__MATERIAL SHOWN__.
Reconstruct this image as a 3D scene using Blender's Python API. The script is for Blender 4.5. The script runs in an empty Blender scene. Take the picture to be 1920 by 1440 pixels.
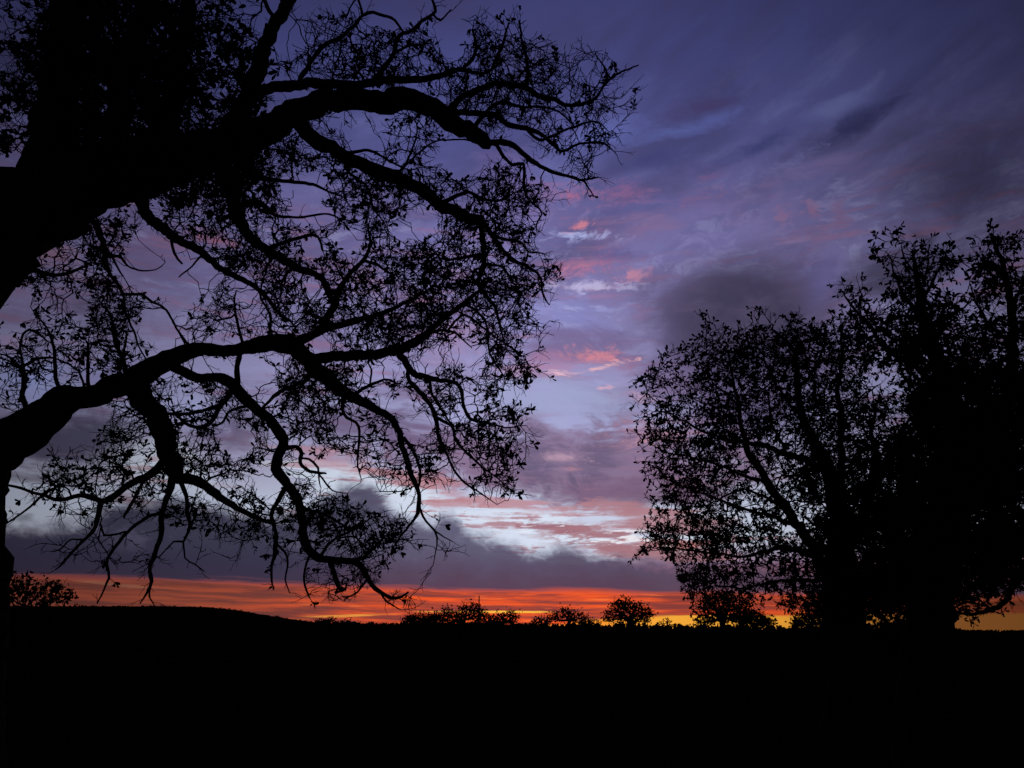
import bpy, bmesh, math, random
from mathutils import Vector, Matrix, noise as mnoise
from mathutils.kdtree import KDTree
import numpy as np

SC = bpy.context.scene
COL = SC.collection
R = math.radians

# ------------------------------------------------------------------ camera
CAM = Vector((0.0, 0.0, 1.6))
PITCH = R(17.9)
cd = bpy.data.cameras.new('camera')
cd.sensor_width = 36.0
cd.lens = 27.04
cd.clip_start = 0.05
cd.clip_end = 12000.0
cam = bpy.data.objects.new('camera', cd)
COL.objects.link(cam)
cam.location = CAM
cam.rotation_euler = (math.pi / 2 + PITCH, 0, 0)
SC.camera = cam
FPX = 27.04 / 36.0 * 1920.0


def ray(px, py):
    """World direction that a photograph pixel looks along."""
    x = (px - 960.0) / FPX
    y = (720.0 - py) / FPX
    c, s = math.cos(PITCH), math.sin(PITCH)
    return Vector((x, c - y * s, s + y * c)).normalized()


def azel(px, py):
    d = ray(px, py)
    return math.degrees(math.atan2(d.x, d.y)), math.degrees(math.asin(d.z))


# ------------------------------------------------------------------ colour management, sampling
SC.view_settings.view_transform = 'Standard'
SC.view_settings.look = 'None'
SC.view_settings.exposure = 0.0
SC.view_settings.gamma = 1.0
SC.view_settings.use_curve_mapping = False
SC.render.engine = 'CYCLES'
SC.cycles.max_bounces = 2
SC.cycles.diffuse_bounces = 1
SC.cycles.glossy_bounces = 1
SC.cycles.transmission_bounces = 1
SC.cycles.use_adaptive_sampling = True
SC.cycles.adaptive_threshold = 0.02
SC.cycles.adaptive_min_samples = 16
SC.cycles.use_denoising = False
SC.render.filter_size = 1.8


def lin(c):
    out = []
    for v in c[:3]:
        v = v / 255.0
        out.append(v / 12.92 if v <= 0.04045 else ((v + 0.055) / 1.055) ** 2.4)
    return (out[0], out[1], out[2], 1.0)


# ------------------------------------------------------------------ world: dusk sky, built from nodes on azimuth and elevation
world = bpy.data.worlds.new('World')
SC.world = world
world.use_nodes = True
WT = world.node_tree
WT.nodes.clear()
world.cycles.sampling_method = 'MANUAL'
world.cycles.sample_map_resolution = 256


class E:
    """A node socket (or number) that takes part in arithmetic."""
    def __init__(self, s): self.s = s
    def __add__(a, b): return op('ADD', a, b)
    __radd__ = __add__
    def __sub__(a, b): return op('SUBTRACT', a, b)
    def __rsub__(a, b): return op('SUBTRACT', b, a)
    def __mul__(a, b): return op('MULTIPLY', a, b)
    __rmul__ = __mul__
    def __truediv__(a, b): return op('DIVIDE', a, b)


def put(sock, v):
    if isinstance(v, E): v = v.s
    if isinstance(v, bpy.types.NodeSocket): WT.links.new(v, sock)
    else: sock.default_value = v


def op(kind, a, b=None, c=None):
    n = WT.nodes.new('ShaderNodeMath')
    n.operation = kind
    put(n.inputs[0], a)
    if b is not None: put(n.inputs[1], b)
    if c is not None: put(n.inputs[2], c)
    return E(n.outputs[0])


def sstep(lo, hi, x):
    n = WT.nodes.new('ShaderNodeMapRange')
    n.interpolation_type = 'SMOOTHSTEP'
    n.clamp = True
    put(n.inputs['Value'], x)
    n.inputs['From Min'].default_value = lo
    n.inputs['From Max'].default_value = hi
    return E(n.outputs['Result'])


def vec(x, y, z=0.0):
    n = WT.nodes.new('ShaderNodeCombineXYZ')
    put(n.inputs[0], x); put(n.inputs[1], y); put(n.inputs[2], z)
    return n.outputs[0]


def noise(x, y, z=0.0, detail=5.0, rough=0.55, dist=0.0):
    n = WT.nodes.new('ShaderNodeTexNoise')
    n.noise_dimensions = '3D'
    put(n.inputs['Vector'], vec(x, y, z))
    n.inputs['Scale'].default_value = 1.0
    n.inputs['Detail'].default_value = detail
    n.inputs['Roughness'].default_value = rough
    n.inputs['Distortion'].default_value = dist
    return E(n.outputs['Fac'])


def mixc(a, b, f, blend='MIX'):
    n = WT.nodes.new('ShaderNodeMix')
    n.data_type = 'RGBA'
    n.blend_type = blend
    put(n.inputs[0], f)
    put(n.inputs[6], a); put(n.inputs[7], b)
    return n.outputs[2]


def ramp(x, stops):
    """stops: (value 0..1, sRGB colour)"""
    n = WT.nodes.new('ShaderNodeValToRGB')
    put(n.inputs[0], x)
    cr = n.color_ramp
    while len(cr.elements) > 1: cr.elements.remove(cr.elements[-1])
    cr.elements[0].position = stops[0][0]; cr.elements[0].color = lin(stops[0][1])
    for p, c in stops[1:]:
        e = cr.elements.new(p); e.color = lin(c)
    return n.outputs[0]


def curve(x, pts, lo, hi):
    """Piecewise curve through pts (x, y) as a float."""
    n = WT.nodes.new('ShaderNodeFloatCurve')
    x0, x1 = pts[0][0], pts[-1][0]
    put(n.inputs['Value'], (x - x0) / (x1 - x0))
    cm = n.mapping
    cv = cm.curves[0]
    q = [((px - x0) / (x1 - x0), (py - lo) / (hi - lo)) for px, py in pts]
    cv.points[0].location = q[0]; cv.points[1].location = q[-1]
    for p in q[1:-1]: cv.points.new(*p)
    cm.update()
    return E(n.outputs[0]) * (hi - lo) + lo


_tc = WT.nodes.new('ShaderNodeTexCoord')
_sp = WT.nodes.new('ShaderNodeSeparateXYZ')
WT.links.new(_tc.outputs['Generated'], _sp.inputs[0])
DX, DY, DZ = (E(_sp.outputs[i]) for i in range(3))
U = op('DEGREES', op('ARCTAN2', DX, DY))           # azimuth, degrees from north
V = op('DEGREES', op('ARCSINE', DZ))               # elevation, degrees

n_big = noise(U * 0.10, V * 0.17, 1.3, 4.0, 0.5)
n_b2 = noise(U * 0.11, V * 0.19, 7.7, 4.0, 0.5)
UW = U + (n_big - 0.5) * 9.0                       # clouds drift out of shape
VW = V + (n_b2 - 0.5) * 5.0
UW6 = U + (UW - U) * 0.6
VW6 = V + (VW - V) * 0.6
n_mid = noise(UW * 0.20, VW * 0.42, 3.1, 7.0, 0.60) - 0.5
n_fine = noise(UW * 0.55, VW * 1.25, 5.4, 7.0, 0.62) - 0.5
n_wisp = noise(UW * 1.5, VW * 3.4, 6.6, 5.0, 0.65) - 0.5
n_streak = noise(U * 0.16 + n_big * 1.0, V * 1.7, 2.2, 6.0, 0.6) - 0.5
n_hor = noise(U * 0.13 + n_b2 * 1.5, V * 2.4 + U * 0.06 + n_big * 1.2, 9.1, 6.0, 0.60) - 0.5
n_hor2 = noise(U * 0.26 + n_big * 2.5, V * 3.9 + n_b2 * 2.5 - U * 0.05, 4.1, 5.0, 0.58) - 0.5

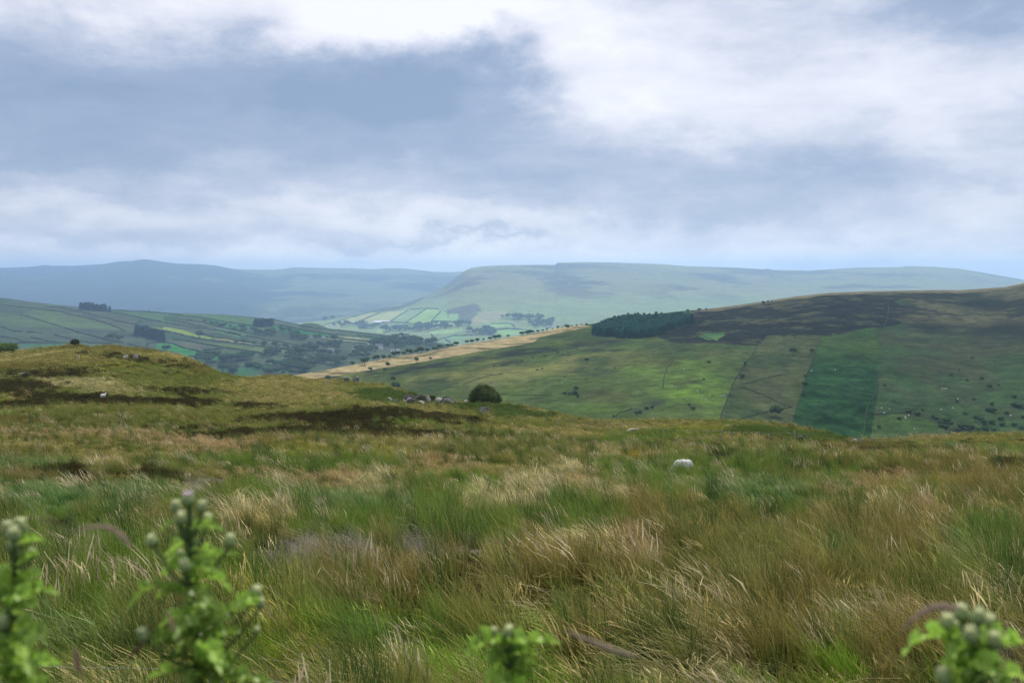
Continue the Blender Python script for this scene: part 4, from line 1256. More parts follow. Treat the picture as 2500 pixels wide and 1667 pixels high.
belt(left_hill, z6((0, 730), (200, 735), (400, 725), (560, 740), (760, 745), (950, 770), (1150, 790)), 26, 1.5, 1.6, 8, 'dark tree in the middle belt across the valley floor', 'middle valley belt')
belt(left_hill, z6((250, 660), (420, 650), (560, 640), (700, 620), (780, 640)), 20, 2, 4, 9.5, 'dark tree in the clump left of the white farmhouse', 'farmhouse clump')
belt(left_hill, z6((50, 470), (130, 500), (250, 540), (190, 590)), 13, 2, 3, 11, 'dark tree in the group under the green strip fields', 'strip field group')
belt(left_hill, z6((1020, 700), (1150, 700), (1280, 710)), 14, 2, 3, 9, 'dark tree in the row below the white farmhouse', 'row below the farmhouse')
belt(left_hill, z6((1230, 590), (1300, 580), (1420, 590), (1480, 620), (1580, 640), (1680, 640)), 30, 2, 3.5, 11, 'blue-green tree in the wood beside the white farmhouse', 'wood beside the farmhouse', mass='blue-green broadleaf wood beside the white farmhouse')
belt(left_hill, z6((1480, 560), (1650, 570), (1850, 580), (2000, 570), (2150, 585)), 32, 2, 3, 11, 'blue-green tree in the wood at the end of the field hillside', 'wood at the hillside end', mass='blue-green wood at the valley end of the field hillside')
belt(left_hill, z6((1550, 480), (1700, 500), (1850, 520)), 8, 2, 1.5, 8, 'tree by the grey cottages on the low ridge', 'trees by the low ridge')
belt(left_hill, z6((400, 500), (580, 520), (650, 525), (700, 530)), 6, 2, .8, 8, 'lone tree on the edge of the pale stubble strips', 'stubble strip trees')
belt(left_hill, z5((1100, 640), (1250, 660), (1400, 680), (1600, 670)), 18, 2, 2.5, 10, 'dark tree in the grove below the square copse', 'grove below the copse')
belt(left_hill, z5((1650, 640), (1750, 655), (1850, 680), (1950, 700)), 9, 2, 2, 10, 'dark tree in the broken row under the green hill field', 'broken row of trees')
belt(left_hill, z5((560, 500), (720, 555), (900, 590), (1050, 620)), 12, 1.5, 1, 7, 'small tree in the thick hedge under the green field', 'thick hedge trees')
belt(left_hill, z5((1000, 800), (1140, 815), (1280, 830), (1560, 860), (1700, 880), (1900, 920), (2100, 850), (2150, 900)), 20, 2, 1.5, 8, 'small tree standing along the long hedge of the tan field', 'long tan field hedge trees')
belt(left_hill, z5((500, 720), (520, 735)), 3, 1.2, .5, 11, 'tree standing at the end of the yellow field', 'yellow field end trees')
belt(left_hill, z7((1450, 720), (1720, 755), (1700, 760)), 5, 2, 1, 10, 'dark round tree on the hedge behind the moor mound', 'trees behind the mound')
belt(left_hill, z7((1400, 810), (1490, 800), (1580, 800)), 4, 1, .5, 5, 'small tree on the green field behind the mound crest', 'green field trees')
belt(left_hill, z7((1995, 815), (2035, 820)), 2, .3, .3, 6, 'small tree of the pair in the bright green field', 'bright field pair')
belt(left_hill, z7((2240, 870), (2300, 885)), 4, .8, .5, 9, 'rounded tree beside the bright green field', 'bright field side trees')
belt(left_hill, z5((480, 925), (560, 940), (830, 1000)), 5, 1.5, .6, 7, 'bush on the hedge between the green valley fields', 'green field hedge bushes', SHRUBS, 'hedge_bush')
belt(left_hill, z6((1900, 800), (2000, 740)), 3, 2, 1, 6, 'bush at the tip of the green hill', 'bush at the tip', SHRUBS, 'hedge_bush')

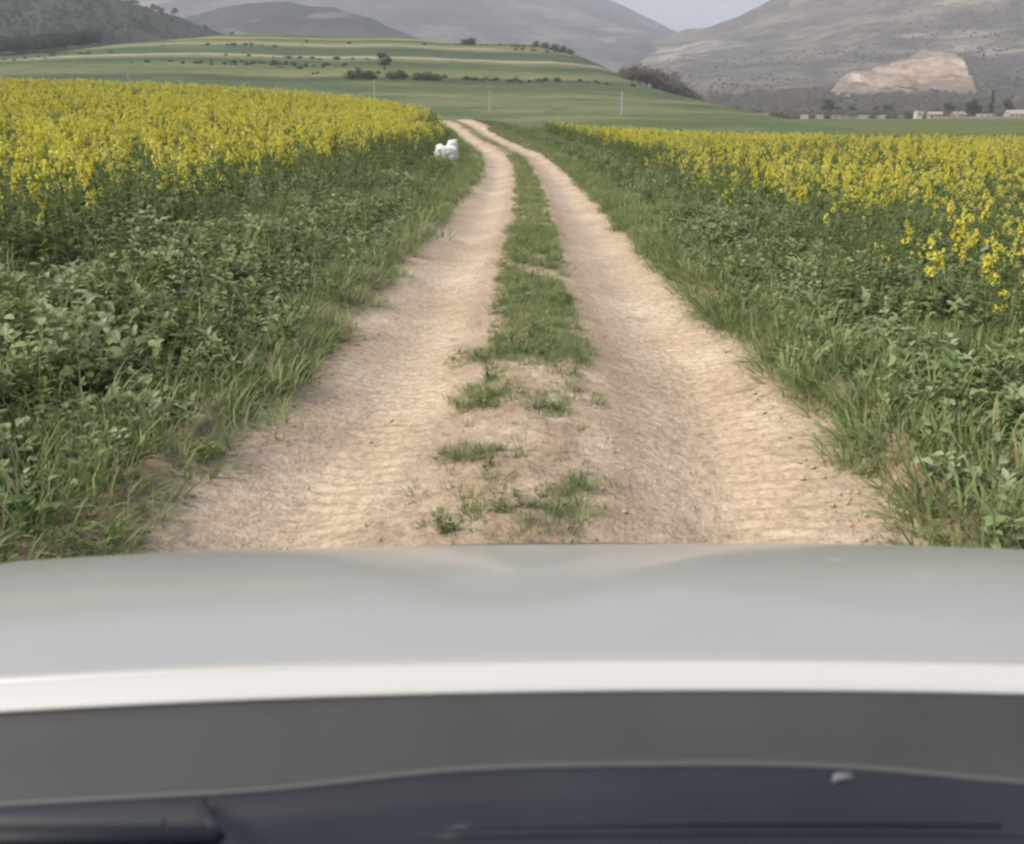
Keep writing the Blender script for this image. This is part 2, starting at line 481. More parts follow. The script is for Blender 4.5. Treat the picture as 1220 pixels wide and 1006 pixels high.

__PROBLEM STATEMENT__. Filter for "More". Return all lines that hold it.

__SOLUTION FOR THIS PROBLEM__.
Continue the Blender Python script for this scene: part 4, from line 1256. More parts follow. Treat the picture as 2500 pixels wide and 1667 pixels high.
Keep writing the Blender script for this image. This is part 2, starting at line 481. More parts follow. The script is for Blender 4.5. Treat the picture as 1220 pixels wide and 1006 pixels high.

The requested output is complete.